Ad esempio un brand del mercato automotive potrebbe ospitare un pilota famoso che parli della sua esperienza di guida alla community; oppure un brand legato al mondo dello sport potrebbe ospitare atleti per dare la possibilità alle persone di discutere con loro delle curiosità che gli stanno più a cuore.

L’opportunità di “democratizzare” la relazione tra fan e personalità famose è uno degli aspetti più potenziali di Clubhouse, che favorisce quelle conversazioni che fino a qualche anno fa erano impensabili e che ponevano le celebrità su un piano completamente diverso e irraggiungibile per le persone.

Come accade sulle altre piattaforme, quello su cui si dovranno focalizzare i brand è il valore fornito alle loro potenziali community: creare un Club solo per promuovere il proprio prodotto non è il modo giusto di usare la piattaforma e potrebbe essere non solo inutile, ma anche dannoso, perché visto come un’invasione di uno spazio pensato per altre finalità. 

Clubhouse dovrebbe essere usato come una piattaforma in grado di fornire alle persone un servizio di valore, non attraverso cui vendere – direttamente – un prodotto.


COSA DOBBIAMO ASPETTARCI PER IL FUTURO

Nelle prossime settimane Clubhouse introdurrà la possibilità, per i creator, di monetizzare la propria attività sulla piattaforma attraverso subscription, tip o ticket per eventi dedicati (in modo non troppo differente da quello che succede su Twitch) e questo dovrebbe incentivare le persone a creare format sempre più strutturati e a far sì che la piattaforma continui a crescere sia in termini quantitativi sia – soprattutto – qualitativi.

In conclusione, Clubhouse al momento va ad integrarsi nell’ampio ecosistema di piattaforme social, ma portando un twist unico: è audio-only, e questo permette di fruirne mentre si svolgono altre attività, oltre a non renderlo un’alternativa ad altre piattaformein termini di motivazione di utilizzoma, anzi, potenzialmente un’integrazione

Il fatto di essere, oggi, disponibile solo per iOS e accessibile solo su invito fa sì che sia percepita come un luogo “esclusivo”: questi aspetti, uniti al fatto che le conversazioni sono totalmente effimere (una volta terminata la Room la conversazione infatti scompare, perché non viene registrata), fanno sì che l’effetto FOMO incrementi la sua popolarità e il tempo speso dalle persone partecipando a diverse conversazioni (ndr c’è chi sta vendendo su eBay inviti a più di $50 – ed evidente qualcuno li sta anche comprando).

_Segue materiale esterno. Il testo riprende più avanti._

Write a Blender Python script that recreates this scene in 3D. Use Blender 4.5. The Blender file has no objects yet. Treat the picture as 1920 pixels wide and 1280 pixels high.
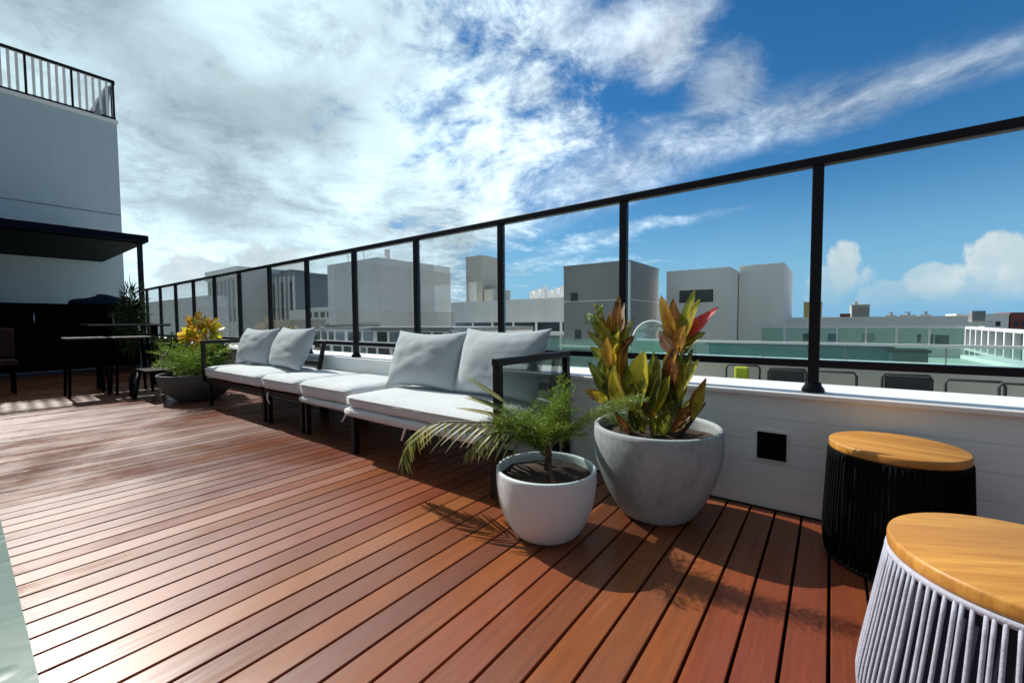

Questo rappresenta sicuramente un traino in questa fase, ma quando la piattaforma sarà completamente aperta sarà interessante osservare come le Room saranno ulteriormente diversificate in termini di argomenti e soprattutto di formati: più le persone sperimenteranno e capiranno come usare la piattaforma, più partecipare alle conversazioni sarà un’esperienza che vada oltre al “vedere com’è.

Ad esempio, probabilmente inizierà ad essere più chiaro fin da subito il tema trattato, con sessioni più brevi e puntuali, in grado di offrire valore alla conversazione e un motivo concreto di prendervi parte. Questo non significa che spariranno le Room più “generiche” e votate al puro intrattenimento, anzi, ma saranno, appunto, ben riconoscibili e legate a quell’attività: e scegliere tra le une e le altre non sarà troppo diverso da quello che succede quando decidiamo se guardare una serie specifica su Netflix o se fare zapping sulla TV generalista.

I brand dovranno osservare con attenzione come le persone usano la piattaforma in modo da creare poi esperienze vicine a questi comportamenti, e non di imporre la propria presenza e le proprie “regole”.